For those who think Klein is underestimating the power of the blog, I have four words: Howard Dean for president.
But it is the underwhelming response to Snakes that reveals the real peril in relying on bloggers to take the nation's pulse.
"There were a lot of inflated expectations on this picture, with the Internet buzz," New Line's David Tuckerman told The New York Times after Snakes' lukewarm bow."But it basically performed like a normal horror movie."
Tuckerman hits the problem squarely on its blogging noggin. Ever since the first smarty-pants posted his first unsolicited opinion on the Internet, Americans have become captivated by blog-o-mania — for good reason. For once, we own and operate our own public medium. Power to the people. Vox populi. Yadda-yadda.

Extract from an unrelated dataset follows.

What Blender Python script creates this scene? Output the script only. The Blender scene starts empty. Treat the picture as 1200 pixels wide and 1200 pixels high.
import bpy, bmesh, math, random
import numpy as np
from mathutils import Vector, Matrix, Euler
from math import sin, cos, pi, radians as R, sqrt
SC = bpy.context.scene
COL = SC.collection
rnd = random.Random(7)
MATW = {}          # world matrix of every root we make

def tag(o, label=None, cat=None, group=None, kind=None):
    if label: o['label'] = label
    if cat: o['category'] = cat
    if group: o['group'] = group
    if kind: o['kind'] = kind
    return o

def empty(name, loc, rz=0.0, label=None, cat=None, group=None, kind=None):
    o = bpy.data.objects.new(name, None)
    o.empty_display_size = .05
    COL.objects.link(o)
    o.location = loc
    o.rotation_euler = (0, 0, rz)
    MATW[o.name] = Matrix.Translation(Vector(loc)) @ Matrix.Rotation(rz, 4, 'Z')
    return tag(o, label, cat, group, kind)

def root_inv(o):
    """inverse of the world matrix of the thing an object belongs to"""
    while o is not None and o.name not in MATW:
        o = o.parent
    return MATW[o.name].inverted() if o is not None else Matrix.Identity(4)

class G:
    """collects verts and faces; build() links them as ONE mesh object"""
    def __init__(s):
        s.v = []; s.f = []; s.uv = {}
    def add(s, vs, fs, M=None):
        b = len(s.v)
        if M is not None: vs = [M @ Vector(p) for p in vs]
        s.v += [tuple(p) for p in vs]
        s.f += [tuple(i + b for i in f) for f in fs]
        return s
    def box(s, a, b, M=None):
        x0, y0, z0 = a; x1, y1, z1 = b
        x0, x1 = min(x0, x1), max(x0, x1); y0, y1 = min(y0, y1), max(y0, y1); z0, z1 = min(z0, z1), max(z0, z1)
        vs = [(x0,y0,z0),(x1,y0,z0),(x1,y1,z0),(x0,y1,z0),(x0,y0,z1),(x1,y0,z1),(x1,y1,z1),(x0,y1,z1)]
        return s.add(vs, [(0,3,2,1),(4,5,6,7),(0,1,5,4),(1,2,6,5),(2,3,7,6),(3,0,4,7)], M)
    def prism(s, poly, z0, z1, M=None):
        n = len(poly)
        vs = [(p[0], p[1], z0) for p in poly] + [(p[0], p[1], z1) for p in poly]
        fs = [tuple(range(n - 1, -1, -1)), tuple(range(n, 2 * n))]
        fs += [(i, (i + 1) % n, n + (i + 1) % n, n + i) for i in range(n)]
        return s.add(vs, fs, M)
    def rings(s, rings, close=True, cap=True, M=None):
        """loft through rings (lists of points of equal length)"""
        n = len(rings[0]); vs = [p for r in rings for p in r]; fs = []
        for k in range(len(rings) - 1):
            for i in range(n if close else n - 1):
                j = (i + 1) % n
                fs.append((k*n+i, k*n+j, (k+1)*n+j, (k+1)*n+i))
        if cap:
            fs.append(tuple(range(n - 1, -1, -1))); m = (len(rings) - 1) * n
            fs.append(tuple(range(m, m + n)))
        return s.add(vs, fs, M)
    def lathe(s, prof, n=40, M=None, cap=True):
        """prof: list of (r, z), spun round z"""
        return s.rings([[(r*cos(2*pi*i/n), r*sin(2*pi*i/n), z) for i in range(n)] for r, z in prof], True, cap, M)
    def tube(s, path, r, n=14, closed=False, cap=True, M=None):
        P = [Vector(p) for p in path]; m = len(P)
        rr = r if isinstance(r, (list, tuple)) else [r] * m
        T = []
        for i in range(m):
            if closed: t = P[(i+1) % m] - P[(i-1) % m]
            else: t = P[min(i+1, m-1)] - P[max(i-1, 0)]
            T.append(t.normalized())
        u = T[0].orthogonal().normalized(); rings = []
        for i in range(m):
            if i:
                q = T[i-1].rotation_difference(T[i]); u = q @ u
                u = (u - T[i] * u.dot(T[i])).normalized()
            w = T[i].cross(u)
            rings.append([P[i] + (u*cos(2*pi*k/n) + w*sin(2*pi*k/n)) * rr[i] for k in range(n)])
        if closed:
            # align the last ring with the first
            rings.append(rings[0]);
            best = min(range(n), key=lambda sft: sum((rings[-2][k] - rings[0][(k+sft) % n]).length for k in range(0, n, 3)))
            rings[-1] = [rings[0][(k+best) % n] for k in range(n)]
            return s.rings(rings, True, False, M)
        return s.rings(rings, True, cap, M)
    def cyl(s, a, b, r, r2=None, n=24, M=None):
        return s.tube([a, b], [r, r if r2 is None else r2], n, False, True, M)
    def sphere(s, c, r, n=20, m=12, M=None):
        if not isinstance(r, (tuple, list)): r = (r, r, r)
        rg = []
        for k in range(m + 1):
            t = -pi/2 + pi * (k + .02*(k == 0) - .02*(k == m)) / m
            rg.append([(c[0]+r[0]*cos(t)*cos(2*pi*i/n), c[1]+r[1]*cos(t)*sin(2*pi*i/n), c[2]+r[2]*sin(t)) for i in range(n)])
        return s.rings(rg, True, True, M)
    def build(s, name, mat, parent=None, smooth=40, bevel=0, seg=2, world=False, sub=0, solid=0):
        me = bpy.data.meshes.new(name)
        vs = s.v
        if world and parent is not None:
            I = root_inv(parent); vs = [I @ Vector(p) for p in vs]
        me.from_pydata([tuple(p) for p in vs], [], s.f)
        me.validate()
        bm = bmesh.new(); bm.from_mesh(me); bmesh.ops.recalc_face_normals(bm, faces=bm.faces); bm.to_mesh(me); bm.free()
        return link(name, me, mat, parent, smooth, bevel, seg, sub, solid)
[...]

And yet, as the scrambling suits at Lamont headquarters and New Line Cinema now know, it's easy to be seduced by one's own hype, especially when that hype is preceded by a "www." Now it's time to play catch-up ball. Lamont's handlers will have to face a candidate who will surely try to have it both ways on the campaign trail; New Line will have to sell a boatload of popcorn. That's the way the blog bounces.
As an occasional blogger myself, I'm still wary of the phenomenon. On one hand, it can be liberating to log on and spout off, unencumbered by editorial oversight.
On the other hand, as August 2006 clearly demonstrates, bloggers can just as easily get it wrong. That's worth remembering.
The whole thing reminds me of child-rearing. As the parent of any toddler can tell you, the younger the child, the louder the screams for attention — and quite often, the degree of the crisis is in reverse proportion to the decibels of the bellows.
To that end, it's important to remember that the blogosphere is still in its infancy, and like any kid, it needs to be watched very carefully.